In a way this was a considerable success for Victorian environmental reform. Neither Parliament nor the national press was swayed by the ar-
gument that since all progress involves risk, the benefit of doubt should go to the promoter. A majority rejected the contention that a cautious response would be like saying, as one witness before a committee put it, "good-bye once and for all to the material progress of Great Britain."[57] Politicians retained a healthy skepticism about engineering expertise and evocations of professional authority. Lords and Commoners seemed to have had no inhibitions about confidently offering personal experience as evidence. Lewis MacIver, M.P., felt perfectly free to instruct the House of Commons on the strength of long experience as a participant in sailing regattas about the condition of the harbor bar and the contortions of the estuary. Since his constituency included a section of the Port of Liverpool, he could hardly have been regarded as unbiased; yet many of his colleagues must have agreed with his warning about a bill that would allow contractors to dump several million tons of stone into the Mersey when "no person in the world, whether he be an engineer or anybody else, knows what the effect would be."[58] In a special edition at the time of the canal's opening in 1894, one of the leading professional journals, Engineering , admitted that the judgment of the politicians had been the correct one and that the threat to the estuary had been real.[59]

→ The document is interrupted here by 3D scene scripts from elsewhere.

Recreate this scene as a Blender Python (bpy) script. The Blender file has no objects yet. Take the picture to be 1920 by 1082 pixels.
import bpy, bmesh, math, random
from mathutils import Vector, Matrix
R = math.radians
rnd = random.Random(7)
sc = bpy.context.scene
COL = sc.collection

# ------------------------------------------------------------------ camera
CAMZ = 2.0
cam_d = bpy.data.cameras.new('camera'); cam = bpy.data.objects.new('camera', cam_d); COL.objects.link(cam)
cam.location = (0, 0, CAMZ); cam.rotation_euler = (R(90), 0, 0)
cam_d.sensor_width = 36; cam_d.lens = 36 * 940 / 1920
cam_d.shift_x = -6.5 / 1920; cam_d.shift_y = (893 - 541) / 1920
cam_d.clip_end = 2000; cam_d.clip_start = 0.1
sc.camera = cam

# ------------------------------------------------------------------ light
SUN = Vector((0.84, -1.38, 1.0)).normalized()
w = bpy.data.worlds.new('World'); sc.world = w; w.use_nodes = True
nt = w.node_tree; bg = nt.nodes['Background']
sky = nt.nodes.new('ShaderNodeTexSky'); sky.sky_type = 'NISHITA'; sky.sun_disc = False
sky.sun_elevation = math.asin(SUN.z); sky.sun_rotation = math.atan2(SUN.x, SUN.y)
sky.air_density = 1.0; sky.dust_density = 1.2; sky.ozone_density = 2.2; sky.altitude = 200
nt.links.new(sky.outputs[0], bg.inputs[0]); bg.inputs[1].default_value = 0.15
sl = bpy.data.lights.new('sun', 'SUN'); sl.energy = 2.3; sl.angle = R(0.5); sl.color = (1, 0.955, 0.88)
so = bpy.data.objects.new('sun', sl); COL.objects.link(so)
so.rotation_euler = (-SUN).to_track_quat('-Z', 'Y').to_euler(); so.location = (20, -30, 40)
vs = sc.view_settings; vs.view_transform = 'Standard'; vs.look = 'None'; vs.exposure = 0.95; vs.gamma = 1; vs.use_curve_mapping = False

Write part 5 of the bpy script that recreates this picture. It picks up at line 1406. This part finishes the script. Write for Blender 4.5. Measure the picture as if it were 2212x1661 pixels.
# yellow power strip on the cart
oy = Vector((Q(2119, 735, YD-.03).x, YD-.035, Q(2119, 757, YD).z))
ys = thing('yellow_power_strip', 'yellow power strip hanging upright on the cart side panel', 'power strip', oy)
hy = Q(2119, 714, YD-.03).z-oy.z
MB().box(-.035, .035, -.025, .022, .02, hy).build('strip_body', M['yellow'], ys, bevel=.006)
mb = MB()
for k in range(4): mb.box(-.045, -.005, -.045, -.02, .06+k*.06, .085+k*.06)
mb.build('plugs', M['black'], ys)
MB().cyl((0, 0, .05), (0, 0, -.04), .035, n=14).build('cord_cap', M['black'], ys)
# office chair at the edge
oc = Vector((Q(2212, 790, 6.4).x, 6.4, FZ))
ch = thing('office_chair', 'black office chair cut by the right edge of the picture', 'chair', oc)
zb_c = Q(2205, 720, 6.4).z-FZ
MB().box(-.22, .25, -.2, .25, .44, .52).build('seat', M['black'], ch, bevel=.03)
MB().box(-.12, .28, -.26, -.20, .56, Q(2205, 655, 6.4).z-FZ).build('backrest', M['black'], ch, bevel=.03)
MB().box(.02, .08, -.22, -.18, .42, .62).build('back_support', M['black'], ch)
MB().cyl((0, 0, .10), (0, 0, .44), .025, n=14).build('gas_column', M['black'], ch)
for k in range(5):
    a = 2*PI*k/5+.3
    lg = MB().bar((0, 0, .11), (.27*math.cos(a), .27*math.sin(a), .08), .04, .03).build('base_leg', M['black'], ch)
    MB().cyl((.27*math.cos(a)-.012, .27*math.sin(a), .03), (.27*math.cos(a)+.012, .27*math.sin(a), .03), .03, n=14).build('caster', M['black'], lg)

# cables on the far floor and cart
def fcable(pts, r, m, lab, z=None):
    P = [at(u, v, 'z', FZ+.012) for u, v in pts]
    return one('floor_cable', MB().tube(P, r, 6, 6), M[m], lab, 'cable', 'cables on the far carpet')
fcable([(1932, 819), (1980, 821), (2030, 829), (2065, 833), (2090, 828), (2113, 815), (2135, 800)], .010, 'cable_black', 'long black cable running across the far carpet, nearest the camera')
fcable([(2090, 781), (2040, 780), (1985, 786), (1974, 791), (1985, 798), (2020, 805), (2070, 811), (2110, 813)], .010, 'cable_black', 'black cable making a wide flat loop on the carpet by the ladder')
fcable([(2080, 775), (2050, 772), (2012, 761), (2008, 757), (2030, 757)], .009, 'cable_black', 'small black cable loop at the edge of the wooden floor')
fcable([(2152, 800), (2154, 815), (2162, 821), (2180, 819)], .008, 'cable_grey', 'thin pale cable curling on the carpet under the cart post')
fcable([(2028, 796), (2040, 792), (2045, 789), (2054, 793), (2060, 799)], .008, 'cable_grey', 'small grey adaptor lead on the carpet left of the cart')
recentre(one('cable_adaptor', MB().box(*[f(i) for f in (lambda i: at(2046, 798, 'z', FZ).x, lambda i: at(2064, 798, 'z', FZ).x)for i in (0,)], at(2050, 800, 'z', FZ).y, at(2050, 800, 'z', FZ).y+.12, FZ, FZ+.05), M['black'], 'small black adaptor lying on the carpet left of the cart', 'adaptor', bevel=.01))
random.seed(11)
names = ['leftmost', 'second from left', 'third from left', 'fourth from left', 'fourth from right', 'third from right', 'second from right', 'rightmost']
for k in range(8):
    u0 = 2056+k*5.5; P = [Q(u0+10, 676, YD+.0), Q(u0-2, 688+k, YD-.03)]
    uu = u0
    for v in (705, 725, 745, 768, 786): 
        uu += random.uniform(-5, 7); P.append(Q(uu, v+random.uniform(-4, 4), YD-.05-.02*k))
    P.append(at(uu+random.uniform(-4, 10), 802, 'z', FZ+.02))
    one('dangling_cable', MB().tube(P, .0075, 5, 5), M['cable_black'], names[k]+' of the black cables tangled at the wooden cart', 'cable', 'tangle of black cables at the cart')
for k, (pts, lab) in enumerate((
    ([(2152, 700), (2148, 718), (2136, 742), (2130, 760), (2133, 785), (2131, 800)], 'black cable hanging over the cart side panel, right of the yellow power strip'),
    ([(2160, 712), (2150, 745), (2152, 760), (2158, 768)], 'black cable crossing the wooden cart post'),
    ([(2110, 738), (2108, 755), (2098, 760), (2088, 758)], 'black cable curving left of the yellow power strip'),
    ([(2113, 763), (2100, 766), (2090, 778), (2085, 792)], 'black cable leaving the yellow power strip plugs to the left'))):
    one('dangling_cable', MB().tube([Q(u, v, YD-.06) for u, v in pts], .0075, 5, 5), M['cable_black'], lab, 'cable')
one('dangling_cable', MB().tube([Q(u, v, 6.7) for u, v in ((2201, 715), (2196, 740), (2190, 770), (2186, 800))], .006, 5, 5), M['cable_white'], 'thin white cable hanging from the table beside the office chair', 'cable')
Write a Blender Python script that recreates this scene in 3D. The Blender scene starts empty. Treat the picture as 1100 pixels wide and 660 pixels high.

In view of the fact that the construction of the canal depended on the participation of steam technology for its successful completion (even a steam cement mixer was experimented with)[60] and that this technology was in the process of extending in a radical way the capacity to change the character of river channels and estuaries, the often-lamented late Victorian and Edwardian wariness about engineering innovations had something to be said for it. A century after the Manchester Ship Canal project got underway, a Dutch expert on estuaries cautioned about the potential harm in constantly tampering with environments where the "see-saw" effect of experiments and the disrupting power of our modern earthmoving machines—so much more agile, mobile, and versatile than their counterparts in the steam era—are apt to upset delicate balances and do so in unpredictable ways.[61] Our present awareness of ecological complexities gives that warning additional force. Argument and pressure have caused companies and agencies to concede that care of the environment is a legitimate obligation. Yet the carrying out of great excavations remains far too serious a matter to be left to the excavators.